Scuba diving

Scuba diving is a mode of underwater diving where the diver uses an apparatus which is completely independent of surface supply to breathe underwater.[1] The name "scuba", an acronym of "Self-Contained Underwater Breathing Apparatus", was first used by Christian J. Lambertsen in a patent submitted in 1952. Scuba divers carry their own source of breathing gas, usually compressed air,[2] allowing them greater independence and freedom of movement than surface-supplied divers, and longer underwater endurance than breath-hold divers.[1] Although the use of compressed air is common, a mixture of air and oxygen called enriched air or nitrox has become popular due to its benefit of reduced nitrogen intake during long or repetitive dives. Breathing gas diluted with helium may be used to reduce nitrogen narcosis.

Recreational scuba diver
Diver looking at a shipwreck in the Caribbean Sea.

Open circuit scuba systems discharge the breathing gas into the environment as it is exhaled, and consist of one or more diving cylinders containing breathing gas at high pressure which is supplied to the diver through a diving regulator. They may include additional cylinders for range extension, decompression gas or emergency breathing gas .[3] Closed-circuit or semi-closed circuit rebreather scuba systems allow recycling of exhaled gases. The volume of gas used is reduced compared to that of open circuit, so a smaller cylinder or cylinders may be used for an equivalent dive duration. Rebreathers extend the time spent underwater compared to open circuit for the same gas consumption; they produce fewer bubbles and less noise than open circuit scuba which makes them attractive to covert military divers to avoid detection, scientific divers to avoid disturbing marine animals, and media divers to avoid bubble interference.[1]

Scuba diving may be done recreationally or professionally in a number of applications, including scientific, military and public safety roles, but most commercial diving uses surface-supplied diving equipment when this is practicable. Scuba divers engaged in armed forces covert operations may be referred to as frogmen, combat divers or attack swimmers.[4]

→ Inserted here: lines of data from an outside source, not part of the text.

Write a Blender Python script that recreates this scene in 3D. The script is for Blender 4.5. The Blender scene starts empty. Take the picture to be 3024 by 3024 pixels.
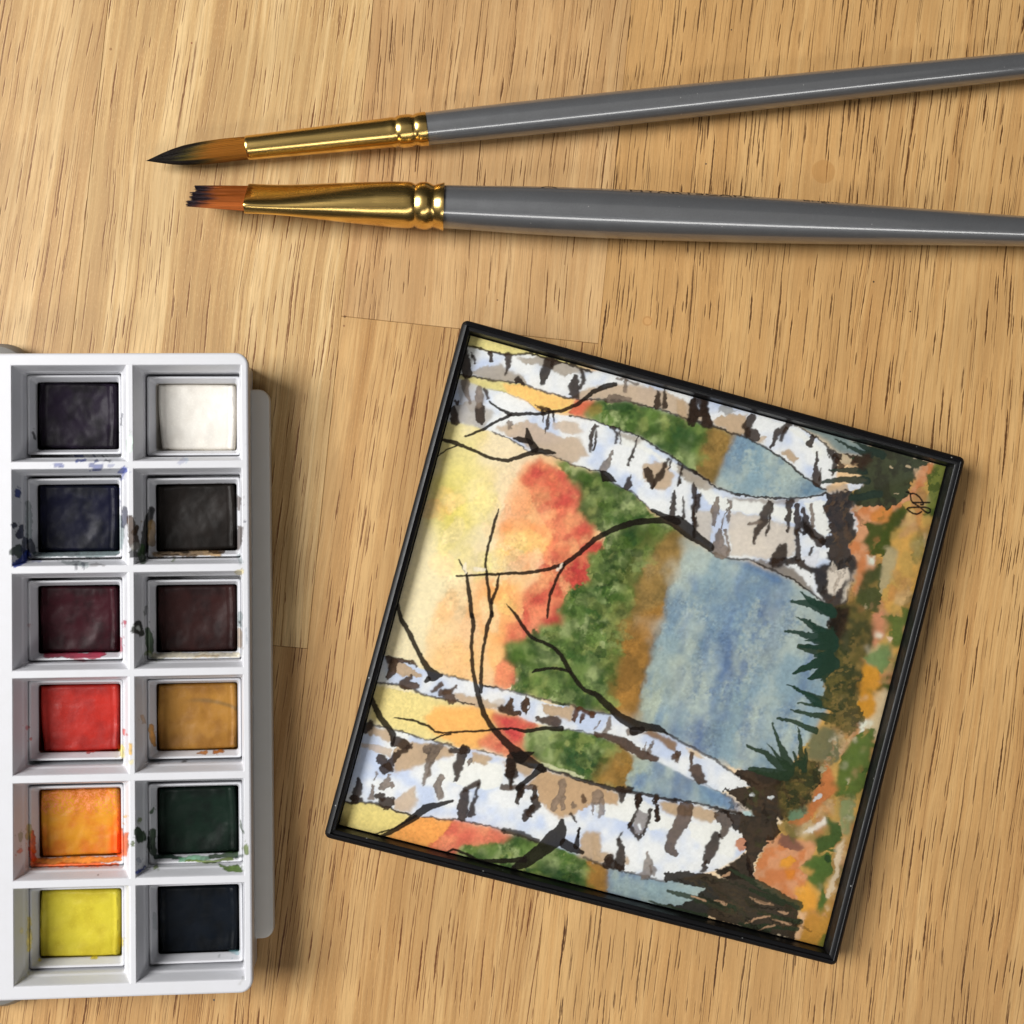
import bpy, bmesh, math, random
import numpy as np
from mathutils import Vector, Matrix

# ------------------------------------------------------------------ camera
# Everything is measured in millimetres and stored in metres (MM).  The table top is z = 0,
# the phone camera looks down from 231 mm, leaning about three degrees.
MM = 0.001
SC = bpy.context.scene
COL = SC.collection
CAM_H = 231.0
FPX, CPX = 3356.0, 1512.0                      # focal length and centre of the 3024 px photograph
_n = np.array([0.05467036, -0.01595643, -0.99837696])
_x = np.array([1.0, 0, 0]) - _n * _n[0]
_x /= np.linalg.norm(_x)
CM = np.array([_x, np.cross(_n, _x), _n])      # rows: world axes in camera (x right, y down, z forward)


def at(u, v, z=0.0):
    """photograph pixel -> millimetres on the plane at height z (used to measure, not to paint)"""
    d = CM @ np.array([(u - CPX) / FPX, (v - CPX) / FPX, 1.0])
    s = (z - CAM_H) / d[2]
    return np.array([d[0] * s, d[1] * s])


def proj(p):
    """(N,3) millimetres -> photograph pixels"""
    q = (np.asarray(p, float) - np.array([0, 0, CAM_H])) @ CM
    return CPX + FPX * q[:, :2] / q[:, 2:3]


cam_d = bpy.data.cameras.new('camera')
cam_d.sensor_width = 36.0
cam_d.lens = 36.0 * FPX / 3024.0
cam_d.clip_start = 0.005
cam_d.clip_end = 20.0
cam = bpy.data.objects.new('camera', cam_d)
COL.objects.link(cam)
R = np.column_stack([CM[:, 0], -CM[:, 1], -CM[:, 2]])
mw = Matrix([list(r) + [0] for r in R] + [[0, 0, 0, 1]])
mw.translation = Vector((0, 0, CAM_H * MM))
cam.matrix_world = mw
SC.camera = cam

# ------------------------------------------------------------------ light: one big window on the left, a dim room
w = bpy.data.worlds.new('World')
SC.world = w
w.use_nodes = True
bg = w.node_tree.nodes['Background']
bg.inputs[0].default_value = (1.0, 0.97, 0.93, 1)
bg.inputs[1].default_value = 0.02


def area(name, loc, target, sx, sy, power, color):
    d = bpy.data.lights.new(name, 'AREA')
    d.shape = 'RECTANGLE'
    d.size, d.size_y = sx, sy
    d.energy = power
    d.color = color
    o = bpy.data.objects.new(name, d)
    COL.objects.link(o)
    o.location = loc
    o.rotation_euler = (Vector(target) - Vector(loc)).to_track_quat('-Z', 'Y').to_euler()
    return o


area('window_light', (-0.97, 0.22, 1.0), (0, 0, 0), 0.72, 0.72, 33.5, (1.0, 0.985, 0.96))
area('far_window_light', (0.25, -1.05, 1.15), (0, 0.05, 0), 1.7, 0.22, 6.0, (1.0, 0.98, 0.95))

area('ceiling_light', (0.1, 0.1, 1.6), (0.1, 0.1, 0), 1.5, 1.5, 1.35, (1.0, 0.96, 0.90))

SC.view_settings.view_transform = 'Standard'
SC.view_settings.look = 'None'
SC.view_settings.exposure = 0.0
SC.view_settings.gamma = 1.0
SC.view_settings.use_curve_mapping = False
SC.render.film_transparent = False
SC.cycles.max_bounces = 4
SC.cycles.use_adaptive_sampling = True
SC.cycles.adaptive_threshold = 0.02

# ------------------------------------------------------------------ helpers


def lin(c):
    """sRGB 0-255 -> linear"""
    c = np.asarray(c, float) / 255.0
    return np.where(c <= 0.04045, c / 12.92, ((c + 0.055) / 1.055) ** 2.4)


def lin4(c):
    return tuple(float(x) for x in lin(c)) + (1.0,)


def obj(name, verts, faces, mat, parent=None, smooth=None, colors=None):
    me = bpy.data.meshes.new(name)
    v = np.asarray(verts, np.float64) * MM
    if isinstance(faces, np.ndarray):
        nf, k = faces.shape
        me.vertices.add(len(v))
        me.vertices.foreach_set('co', v.ravel().astype(np.float32))
        me.loops.add(nf * k)
        me.loops.foreach_set('vertex_index', faces.ravel().astype(np.int32))
        me.polygons.add(nf)
        me.polygons.foreach_set('loop_start', np.arange(0, nf * k, k, dtype=np.int32))
        me.update(calc_edges=True)
        me.validate()
    else:
        me.from_pydata([tuple(p) for p in v], [], [tuple(f) for f in faces])
    if colors is not None:
        a = me.color_attributes.new('pigment', 'FLOAT_COLOR', 'POINT')
        c = np.ones((len(v), 4), np.float32)
        c[:, :3] = colors
        a.data.foreach_set('color', c.ravel())
    if smooth is not None:
        me.polygons.foreach_set('use_smooth', np.ones(len(me.polygons), bool))
        me.update()
        me.set_sharp_from_angle(angle=math.radians(smooth))
    me.materials.append(mat)
    o = bpy.data.objects.new(name, me)
    COL.objects.link(o)
    o.parent = parent
    return o


def empty(name, loc=(0, 0, 0), rz=0.0, label=None, cat=None, group=None, kind=None):
    o = bpy.data.objects.new(name, None)
    o.empty_display_size = 0.01
    COL.objects.link(o)
    o.location = Vector(loc) * MM
    o.rotation_euler = (0, 0, rz)
    if label:
        o['label'] = label
    if cat:
        o['category'] = cat
    if group:
        o['group'] = group
    if kind:
        o['kind'] = kind
    return o


class Mesh:
    """collects vertices, faces (and a colour per vertex)"""

    def __init__(self):
        self.v, self.f, self.c = [], [], []

    def add(self, verts, faces, col=None):
        b = len(self.v)
        self.v += [tuple(p) for p in verts]
        self.f += [tuple(i + b for i in f) for f in faces]
        if col is not None:
            self.c += [tuple(col)] * len(verts) if np.ndim(col) == 1 else [tuple(c) for c in col]
        return b

    def loft(self, rings, closed=True, cap0=False, cap1=False, col=None):
        n = len(rings[0])
        vs = [p for r in rings for p in r]
        fs = []
        for i in range(len(rings) - 1):
            for j in range(n if closed else n - 1):
                k = (j + 1) % n
                fs.append((i * n + j, i * n + k, (i + 1) * n + k, (i + 1) * n + j))
        if cap0:
            fs.append(tuple(range(n - 1, -1, -1)))
        if cap1:
            fs.append(tuple((len(rings) - 1) * n + j for j in range(n)))
        return self.add(vs, fs, col)

    def grid(self, P):
        """P: (a,b,3) array"""
        a, b = P.shape[:2]
        fs = [(i * b + j, (i + 1) * b + j, (i + 1) * b + j + 1, i * b + j + 1) for i in range(a - 1) for j in range(b - 1)]
        return self.add(P.reshape(-1, 3), fs)


def rrect(x0, x1, y0, y1, r, z, nc=6, ns=1):
    """rounded rectangle, counter-clockwise, nc segments per corner, ns per side"""
    pts = []
    cs = [(x1 - r, y1 - r, 0), (x0 + r, y1 - r, 90), (x0 + r, y0 + r, 180), (x1 - r, y0 + r, 270)]
    for i, (cx, cy, a0) in enumerate(cs):
        arc = [(cx + r * math.cos(math.radians(a0 + 90 * k / nc)), cy + r * math.sin(math.radians(a0 + 90 * k / nc))) for k in range(nc + 1)]
        pts += arc
        nx, ny, a1 = cs[(i + 1) % 4]
        e = (nx + r * math.cos(math.radians(a1)), ny + r * math.sin(math.radians(a1)))
        s = arc[-1]
        for k in range(1, ns):
            pts.append((s[0] + (e[0] - s[0]) * k / ns, s[1] + (e[1] - s[1]) * k / ns))
    return [(x, y, z) for x, y in pts]


# value noise on the photograph's pixel scale (numpy)
_rng = np.random.RandomState(11)
_LAT = _rng.rand(16, 256, 256).astype(np.float32)


def vnoise(x, y, scale, layer=0, sy=None):
    x = np.asarray(x, np.float32) / scale + 1000.0
    y = np.asarray(y, np.float32) / (sy or scale) + 1000.0
    xi = np.floor(x).astype(int)
    yi = np.floor(y).astype(int)
    fx = x - xi
    fy = y - yi
    fx = fx * fx * (3 - 2 * fx)
    fy = fy * fy * (3 - 2 * fy)
    L = _LAT[layer % 16]
    a = L[yi & 255, xi & 255]
    b = L[yi & 255, (xi + 1) & 255]
    c = L[(yi + 1) & 255, xi & 255]
    d = L[(yi + 1) & 255, (xi + 1) & 255]
    return (a * (1 - fx) + b * fx) * (1 - fy) + (c * (1 - fx) + d * fx) * fy


def fbm(x, y, scale, layer=0, sy=None, oct=3):
    s, t, a = 0, 0, 1.0
    for k in range(oct):
        s = s + a * vnoise(x, y, scale / 2 ** k, layer + 3 * k, (sy or scale) / 2 ** k)
        t += a
        a *= 0.55
    return s / t


def sstep(a, b, x):
    t = np.clip((x - a) / (b - a), 0, 1)
    return t * t * (3 - 2 * t)


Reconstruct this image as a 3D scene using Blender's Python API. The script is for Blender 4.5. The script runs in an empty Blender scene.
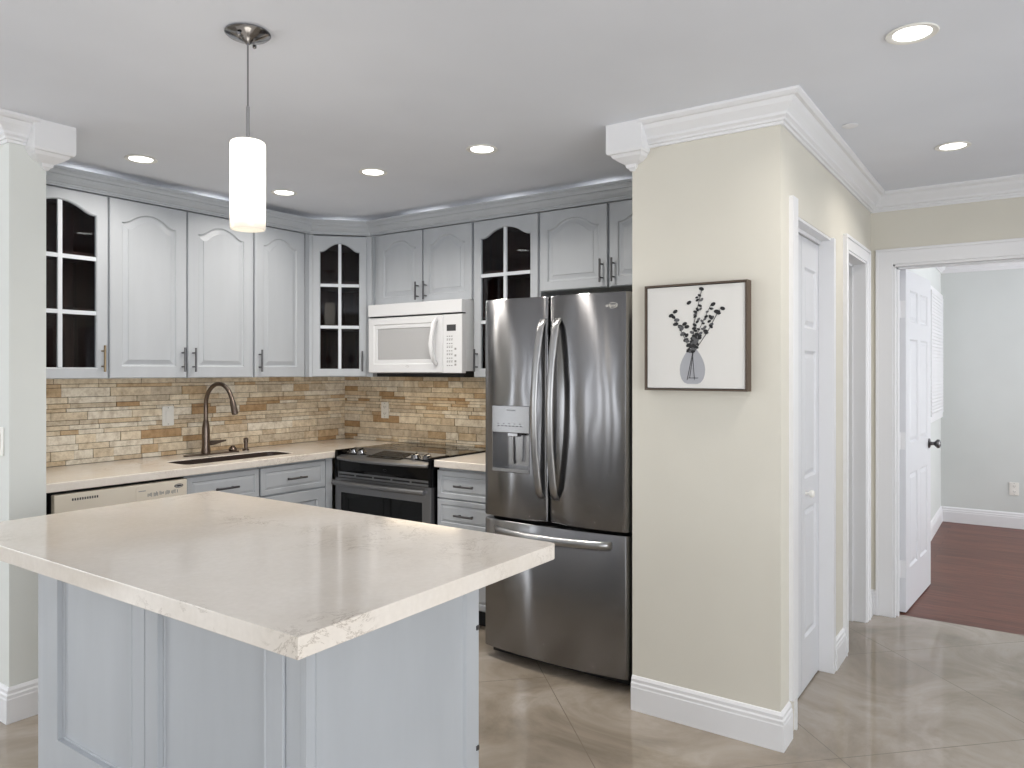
import bpy, bmesh, math, random
from mathutils import Vector, Matrix
S = bpy.context.scene
COL = S.collection
PI = math.pi
random.seed(7)

def lin(c):
    return tuple(((v/255)/12.92 if v/255 <= .04045 else ((v/255+.055)/1.055)**2.4) for v in c)

# ------------------------------------------------------------------ camera
PSI = math.radians(34.755)
cam = bpy.data.cameras.new('camera'); cam.sensor_width = 36; cam.lens = 748/1024*36
cam.shift_y = -13/1024; cam.clip_start = .05
co = bpy.data.objects.new('camera', cam); COL.objects.link(co)
co.location = (0, 0, 1.417); co.rotation_euler = (PI/2, 0, PSI-PI/2)
S.camera = co
# ------------------------------------------------------------------ world
w = bpy.data.worlds.new('world'); S.world = w; w.use_nodes = True
bg = w.node_tree.nodes['Background']; bg.inputs[0].default_value = (.86, .93, 1, 1); bg.inputs[1].default_value = 1.3
# ------------------------------------------------------------------ daylight at the windows
def area(name, loc, direction, sx, sy, power, color, spread=180):
    l = bpy.data.lights.new(name, 'AREA'); l.shape = 'RECTANGLE'; l.size = sx; l.size_y = sy
    l.energy = power; l.color = color; l.spread = math.radians(spread)
    o = bpy.data.objects.new(name, l); COL.objects.link(o); o.location = loc
    o.rotation_euler = Vector(direction).to_track_quat('-Z', 'Y').to_euler()
    return o
area('daylight_west_patio', (-3.78, 3.75, 1.2), (1, 0, .3), 3.2, 2.3, 54, (.98, .99, 1))
area('daylight_west_window', (-3.75, -.9, 1.3), (1, 0, .38), 1.7, 1.3, 9, (.98, .99, 1))
area('daylight_south_window', (-.4, -2.78, 1.3), (0, 1, .38), 3.8, 1.7, 98, (.98, .99, 1))
area('daylight_hall_window', (3.1, -2.78, 1.25), (0, 1, .38), 1.9, 1.9, 5, (.95, .97, 1))
area('north_fill_light', (-1.5, 6.38, 1.25), (0, -1, .3), 2.6, 1.9, 60, (.96, .98, 1))  # added fill, brightens what the fridge door mirrors; no such window known
area('daylight_bedroom', (6.7, -2.78, 1.3), (0, 1, .3), 1.8, 1.5, 80, (.97, .98, 1))
S.view_settings.view_transform = 'Standard'; S.view_settings.look = 'None'
S.view_settings.exposure = 0.24; S.view_settings.gamma = 1
S.view_settings.use_curve_mapping = False
DOWN = 10.0

# ------------------------------------------------------------------ materials
def mat(name, col=(200, 200, 200), rough=.5, metal=0, spec=.5, coat=0, emis=None, estr=0, alpha=None):
    m = bpy.data.materials.new(name); m.use_nodes = True
    b = m.node_tree.nodes['Principled BSDF']
    b.inputs['Base Color'].default_value = (*lin(col), 1)
    b.inputs['Roughness'].default_value = rough; b.inputs['Metallic'].default_value = metal
    b.inputs['Specular IOR Level'].default_value = spec
    if coat: b.inputs['Coat Weight'].default_value = coat; b.inputs['Coat Roughness'].default_value = .05
    if emis: b.inputs['Emission Color'].default_value = (*emis, 1); b.inputs['Emission Strength'].default_value = estr
    return m
def N(m, t, **k):
    n = m.node_tree.nodes.new(t)
    for a, v in k.items(): setattr(n, a, v)
    return n
def L(m, a, b): m.node_tree.links.new(a, b)
def bsdf(m): return m.node_tree.nodes['Principled BSDF']
def coords(m, scale=(1, 1, 1), rot=(0, 0, 0), loc=(0, 0, 0), world=True):
    t = N(m, 'ShaderNodeNewGeometry') if world else N(m, 'ShaderNodeTexCoord')
    mp = N(m, 'ShaderNodeMapping'); mp.inputs['Scale'].default_value = scale
    mp.inputs['Rotation'].default_value = rot; mp.inputs['Location'].default_value = loc
    L(m, t.outputs['Position' if world else 'Object'], mp.inputs['Vector'])
    return mp.outputs['Vector']
def ramp(m, fac, stops, interp='LINEAR'):
    r = N(m, 'ShaderNodeValToRGB'); r.color_ramp.interpolation = interp
    e = r.color_ramp.elements
    while len(e) < len(stops): e.new(.5)
    for i, (p, c) in enumerate(stops):
        e[i].position = p; e[i].color = (*lin(c), 1)
    L(m, fac, r.inputs['Fac']); return r.outputs['Color']
def noise(m, vec, scale, detail=4, rough=.55, dist=0):
    n = N(m, 'ShaderNodeTexNoise'); n.inputs['Scale'].default_value = scale
    n.inputs['Detail'].default_value = detail; n.inputs['Roughness'].default_value = rough
    n.inputs['Distortion'].default_value = dist; L(m, vec, n.inputs['Vector']); return n.outputs['Fac']
def bump(m, h, strength=.1, dist=.002):
    b = N(m, 'ShaderNodeBump'); b.inputs['Strength'].default_value = strength; b.inputs['Distance'].default_value = dist
    L(m, h, b.inputs['Height']); L(m, b.outputs['Normal'], bsdf(m).inputs['Normal'])
def mixc(m, fac, a, b, mode='MIX'):
    x = N(m, 'ShaderNodeMix', data_type='RGBA', blend_type=mode)
    if isinstance(fac, float): x.inputs[0].default_value = fac
    else: L(m, fac, x.inputs[0])
    for i, v in ((6, a), (7, b)):
        if isinstance(v, tuple): x.inputs[i].default_value = (*lin(v), 1)
        else: L(m, v, x.inputs[i])
    return x.outputs[2]

M = {}
def plaster(name, c, bs=.06):
    m = mat(name, c, .75, spec=.25); v = coords(m)
    f = noise(m, v, 1.3, 3)
    L(m, ramp(m, f, [(.3, tuple(x-4 for x in c)), (.7, tuple(min(255, x+3) for x in c))]), bsdf(m).inputs['Base Color'])
    bump(m, noise(m, v, 220, 3), bs, .001); return m
M['ceiling'] = plaster('ceiling_paint', (229, 232, 239))
M['wall'] = plaster('cream_wall_paint', (217, 213, 202))
M['pillar'] = plaster('pale_wall_paint', (220, 222, 218))
M['bed_wall'] = plaster('grey_blue_wall_paint', (213, 216, 214))
M['trim'] = mat('white_trim_paint', (230, 230, 232), .38)
M['door'] = mat('white_door_paint', (216, 217, 221), .4)
def cab(name, c):
    m = mat(name, c, .38, spec=.45); v = coords(m, (1, 1, .15))
    f = noise(m, v, 9, 4)
    L(m, ramp(m, f, [(.3, tuple(x-4 for x in c)), (.75, tuple(x+3 for x in c))]), bsdf(m).inputs['Base Color'])
    return m
M['cab'] = cab('blue_grey_cabinet_paint', (183, 187, 192))
M['muntin'] = mat('pale_cabinet_paint', (214, 218, 224), .35)
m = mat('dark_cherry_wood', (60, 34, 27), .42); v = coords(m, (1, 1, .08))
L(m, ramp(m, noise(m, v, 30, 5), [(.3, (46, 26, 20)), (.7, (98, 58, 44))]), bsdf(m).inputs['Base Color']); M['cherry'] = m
m = mat('brushed_steel', (140, 140, 142), .22, 1); v = coords(m, (70, 70, 1.2))
n_ = noise(m, v, 1, 3)
r_ = N(m, 'ShaderNodeMapRange'); r_.inputs[3].default_value = .19; r_.inputs[4].default_value = .24
L(m, n_, r_.inputs[0]); L(m, r_.outputs[0], bsdf(m).inputs['Roughness'])
bsdf(m).inputs['Anisotropic'].default_value = .99; bsdf(m).inputs['Anisotropic Rotation'].default_value = .25
tg = N(m, 'ShaderNodeTangent', direction_type='RADIAL', axis='Z'); L(m, tg.outputs[0], bsdf(m).inputs['Tangent'])
v2 = coords(m, (1.6, 1.6, .9)); bump(m, noise(m, v2, 2.6, 1), .7, .014)
M['steel'] = m
M['steel_handle'] = mat('polished_steel', (170, 170, 171), .3, 1)
M['bronze'] = mat('brushed_bronze_metal', (112, 100, 92), .3, 1)
M['pull'] = mat('dark_nickel_metal', (105, 104, 106), .32, 1)
M['pull_warm'] = mat('aged_brass_metal', (140, 124, 100), .32, 1)
M['satin'] = mat('satin_steel', (146, 146, 148), .36, .95)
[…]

A scuba diver primarily moves underwater by using fins attached to the feet, but external propulsion can be provided by a diver propulsion vehicle, or a sled pulled from the surface.[5] Other equipment needed for scuba diving includes a mask to improve underwater vision, exposure protection by means of a diving suit, ballast weights to overcome excess buoyancy, equipment to control buoyancy, and equipment related to the specific circumstances and purpose of the dive, which may include a snorkel when swimming on the surface, a cutting tool to manage entanglement, lights, a dive computer to monitor decompression status, and signalling devices. Scuba divers are trained in the procedures and skills appropriate to their level of certification by diving instructors affiliated to the diver certification organisations which issue these certifications.[6] These include standard operating procedures for using the equipment and dealing with the general hazards of the underwater environment, and emergency procedures for self-help and assistance of a similarly equipped diver experiencing problems. A minimum level of fitness and health is required by most training organisations, but a higher level of fitness may be appropriate for some applications.[7]